News Desk

Pemex spills more red ink

Pemex ... posting major losses

Mexico’s state oil company Pemex posted another quarter of major losses, weighed down by falling output and lower crude prices, as the heavily indebted firm faces the prospect of a fresh downgrade from credit agencies critical of its direction.

President Andres Manuel Lopez Obrador has pledged to rescue the ailing Mexican oil giant by growing the firm’s government-supplied budget, lowering its tax bill and rooting out corruption, but the latest numbers remained mostly gloomy.

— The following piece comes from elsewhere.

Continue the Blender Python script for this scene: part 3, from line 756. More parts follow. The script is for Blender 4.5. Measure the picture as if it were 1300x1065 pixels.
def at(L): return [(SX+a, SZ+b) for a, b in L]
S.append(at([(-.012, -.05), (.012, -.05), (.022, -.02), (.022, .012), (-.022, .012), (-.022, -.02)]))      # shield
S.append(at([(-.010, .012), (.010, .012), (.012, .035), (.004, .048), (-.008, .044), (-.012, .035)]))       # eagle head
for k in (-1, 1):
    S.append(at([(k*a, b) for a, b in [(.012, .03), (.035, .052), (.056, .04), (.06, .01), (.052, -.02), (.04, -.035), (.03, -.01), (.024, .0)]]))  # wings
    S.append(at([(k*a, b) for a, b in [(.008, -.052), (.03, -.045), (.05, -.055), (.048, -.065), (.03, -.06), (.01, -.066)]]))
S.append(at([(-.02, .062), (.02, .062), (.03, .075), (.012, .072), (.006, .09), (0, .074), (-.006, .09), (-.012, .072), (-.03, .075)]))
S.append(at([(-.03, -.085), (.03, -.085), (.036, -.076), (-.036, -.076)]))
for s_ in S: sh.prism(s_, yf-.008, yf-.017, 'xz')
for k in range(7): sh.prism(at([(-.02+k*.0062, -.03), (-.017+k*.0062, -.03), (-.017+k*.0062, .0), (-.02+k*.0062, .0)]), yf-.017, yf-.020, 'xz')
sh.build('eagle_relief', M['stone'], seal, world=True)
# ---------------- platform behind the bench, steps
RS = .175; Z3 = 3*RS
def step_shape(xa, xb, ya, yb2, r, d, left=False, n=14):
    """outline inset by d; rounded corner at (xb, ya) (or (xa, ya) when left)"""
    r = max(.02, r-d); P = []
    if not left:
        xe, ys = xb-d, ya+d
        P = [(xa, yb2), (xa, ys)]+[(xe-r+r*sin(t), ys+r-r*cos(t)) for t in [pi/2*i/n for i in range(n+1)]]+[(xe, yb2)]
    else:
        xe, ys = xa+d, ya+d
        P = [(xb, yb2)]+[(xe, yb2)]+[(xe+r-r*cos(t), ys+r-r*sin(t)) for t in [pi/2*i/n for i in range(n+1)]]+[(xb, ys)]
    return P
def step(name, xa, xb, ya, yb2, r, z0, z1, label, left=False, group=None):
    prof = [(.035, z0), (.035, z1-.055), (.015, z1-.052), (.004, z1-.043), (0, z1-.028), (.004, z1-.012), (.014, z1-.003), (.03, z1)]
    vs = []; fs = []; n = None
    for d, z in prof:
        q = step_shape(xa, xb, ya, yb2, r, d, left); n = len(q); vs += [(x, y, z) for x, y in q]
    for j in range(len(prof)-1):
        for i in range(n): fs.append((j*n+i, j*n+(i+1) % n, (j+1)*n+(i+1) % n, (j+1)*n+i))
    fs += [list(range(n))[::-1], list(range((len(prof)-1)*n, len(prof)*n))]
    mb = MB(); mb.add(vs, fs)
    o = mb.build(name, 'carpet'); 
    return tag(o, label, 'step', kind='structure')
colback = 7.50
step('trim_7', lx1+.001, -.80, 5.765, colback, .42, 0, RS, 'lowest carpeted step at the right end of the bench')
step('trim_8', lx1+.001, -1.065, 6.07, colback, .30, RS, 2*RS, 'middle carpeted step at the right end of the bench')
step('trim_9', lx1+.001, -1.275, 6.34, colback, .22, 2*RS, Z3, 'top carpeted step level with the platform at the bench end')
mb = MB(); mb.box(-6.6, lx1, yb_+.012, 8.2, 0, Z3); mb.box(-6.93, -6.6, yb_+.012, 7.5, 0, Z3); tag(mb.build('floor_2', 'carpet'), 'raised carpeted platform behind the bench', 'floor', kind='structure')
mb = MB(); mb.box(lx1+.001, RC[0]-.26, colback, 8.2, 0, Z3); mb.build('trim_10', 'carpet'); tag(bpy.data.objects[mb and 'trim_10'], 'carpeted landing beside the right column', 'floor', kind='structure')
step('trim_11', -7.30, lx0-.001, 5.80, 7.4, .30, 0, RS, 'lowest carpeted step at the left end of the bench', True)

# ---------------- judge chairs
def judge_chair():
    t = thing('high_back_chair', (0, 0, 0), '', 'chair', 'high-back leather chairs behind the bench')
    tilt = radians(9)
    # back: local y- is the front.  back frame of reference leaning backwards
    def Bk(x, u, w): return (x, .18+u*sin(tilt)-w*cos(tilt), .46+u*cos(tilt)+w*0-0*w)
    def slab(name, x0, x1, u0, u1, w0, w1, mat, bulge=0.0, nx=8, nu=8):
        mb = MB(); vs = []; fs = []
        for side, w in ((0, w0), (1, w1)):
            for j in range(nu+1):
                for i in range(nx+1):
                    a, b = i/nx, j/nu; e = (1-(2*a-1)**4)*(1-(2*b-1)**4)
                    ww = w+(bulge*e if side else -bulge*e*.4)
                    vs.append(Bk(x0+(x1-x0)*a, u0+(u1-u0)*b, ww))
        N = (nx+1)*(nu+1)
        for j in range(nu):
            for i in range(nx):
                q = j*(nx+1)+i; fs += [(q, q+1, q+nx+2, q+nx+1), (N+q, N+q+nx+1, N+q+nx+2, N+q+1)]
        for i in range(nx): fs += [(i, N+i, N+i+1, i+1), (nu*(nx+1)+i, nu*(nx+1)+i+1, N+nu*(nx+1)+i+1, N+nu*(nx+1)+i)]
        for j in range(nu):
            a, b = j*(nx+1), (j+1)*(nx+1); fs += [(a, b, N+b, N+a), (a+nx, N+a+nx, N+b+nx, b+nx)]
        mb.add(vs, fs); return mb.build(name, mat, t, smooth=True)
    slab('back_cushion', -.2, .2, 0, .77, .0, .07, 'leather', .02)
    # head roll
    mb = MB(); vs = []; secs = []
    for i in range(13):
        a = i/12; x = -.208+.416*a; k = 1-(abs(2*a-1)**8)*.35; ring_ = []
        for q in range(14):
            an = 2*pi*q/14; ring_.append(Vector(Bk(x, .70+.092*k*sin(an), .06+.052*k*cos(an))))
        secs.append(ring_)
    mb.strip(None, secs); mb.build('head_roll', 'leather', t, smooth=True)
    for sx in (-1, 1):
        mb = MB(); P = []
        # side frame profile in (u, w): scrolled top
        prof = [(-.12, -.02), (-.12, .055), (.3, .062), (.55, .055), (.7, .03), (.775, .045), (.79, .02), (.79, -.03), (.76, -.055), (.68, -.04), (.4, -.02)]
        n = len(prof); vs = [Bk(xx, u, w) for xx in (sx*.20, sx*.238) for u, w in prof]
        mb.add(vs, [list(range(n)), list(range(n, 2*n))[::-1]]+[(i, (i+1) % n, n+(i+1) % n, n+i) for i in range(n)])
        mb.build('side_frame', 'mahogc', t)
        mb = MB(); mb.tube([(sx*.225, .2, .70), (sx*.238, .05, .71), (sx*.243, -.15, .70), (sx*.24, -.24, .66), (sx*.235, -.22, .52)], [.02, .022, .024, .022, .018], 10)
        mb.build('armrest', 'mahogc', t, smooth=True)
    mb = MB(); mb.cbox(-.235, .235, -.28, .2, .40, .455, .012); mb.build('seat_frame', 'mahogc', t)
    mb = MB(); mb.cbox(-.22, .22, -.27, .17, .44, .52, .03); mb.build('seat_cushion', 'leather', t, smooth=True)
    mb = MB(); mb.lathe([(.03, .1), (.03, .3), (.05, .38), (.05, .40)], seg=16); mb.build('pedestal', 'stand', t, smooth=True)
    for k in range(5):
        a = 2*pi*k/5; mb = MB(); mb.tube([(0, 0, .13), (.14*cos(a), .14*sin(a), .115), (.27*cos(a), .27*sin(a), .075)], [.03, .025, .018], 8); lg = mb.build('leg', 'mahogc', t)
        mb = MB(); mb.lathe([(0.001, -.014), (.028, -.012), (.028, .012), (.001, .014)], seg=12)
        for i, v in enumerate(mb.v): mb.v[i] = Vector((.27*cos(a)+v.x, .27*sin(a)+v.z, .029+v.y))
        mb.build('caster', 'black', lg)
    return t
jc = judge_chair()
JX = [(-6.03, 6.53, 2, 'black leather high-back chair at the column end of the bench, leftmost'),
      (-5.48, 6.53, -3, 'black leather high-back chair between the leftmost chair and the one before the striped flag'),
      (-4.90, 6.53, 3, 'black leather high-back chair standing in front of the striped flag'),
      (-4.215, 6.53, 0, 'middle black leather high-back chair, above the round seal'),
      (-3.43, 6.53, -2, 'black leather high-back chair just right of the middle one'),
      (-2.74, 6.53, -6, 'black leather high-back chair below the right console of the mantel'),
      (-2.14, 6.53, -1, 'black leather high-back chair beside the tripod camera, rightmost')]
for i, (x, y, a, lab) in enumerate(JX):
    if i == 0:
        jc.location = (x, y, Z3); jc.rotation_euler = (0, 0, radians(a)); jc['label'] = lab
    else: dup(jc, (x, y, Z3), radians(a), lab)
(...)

Pemex’s second quarter loss of 52.7 billion pesos ($2.7 billion) was nearly 70 per cent lower than the losses it chalked up during the same period last year, a drop it said was driven by a reduction in costs.

During the April to June period, the company’s crude production dipped more than 10 per cent to 1.661 million barrels per day (bpd) compared to the same quarter last year, according to a filing with the Mexican stock exchange.

The filing, however, emphasised that average crude output in the second quarter was stable compared to output during the first three months of the year.

The price of Pemex’s crude export mix dipped about 3 per cent during the quarter to average about $60.30 per barrel, compared to roughly $62.10 during year-ago period.

In June, ratings agency Fitch downgraded Pemex debt to speculative, or so-called junk status, while Moody’s changed the company’s credit outlook to negative which usually implies a possible downgrade within six months to a year.

If Moody’s were to also downgrade Pemex’s debt to junk, it would likely trigger billions of dollars in forced selling of bonds and push the company’s financing costs up.

Total financial debt, however, fell nearly 4 per cent during the quarter to total $104.4 billion, the company said, while financing costs slid by nearly half due in part to the Mexican peso’s strengthening relative to the US dollar.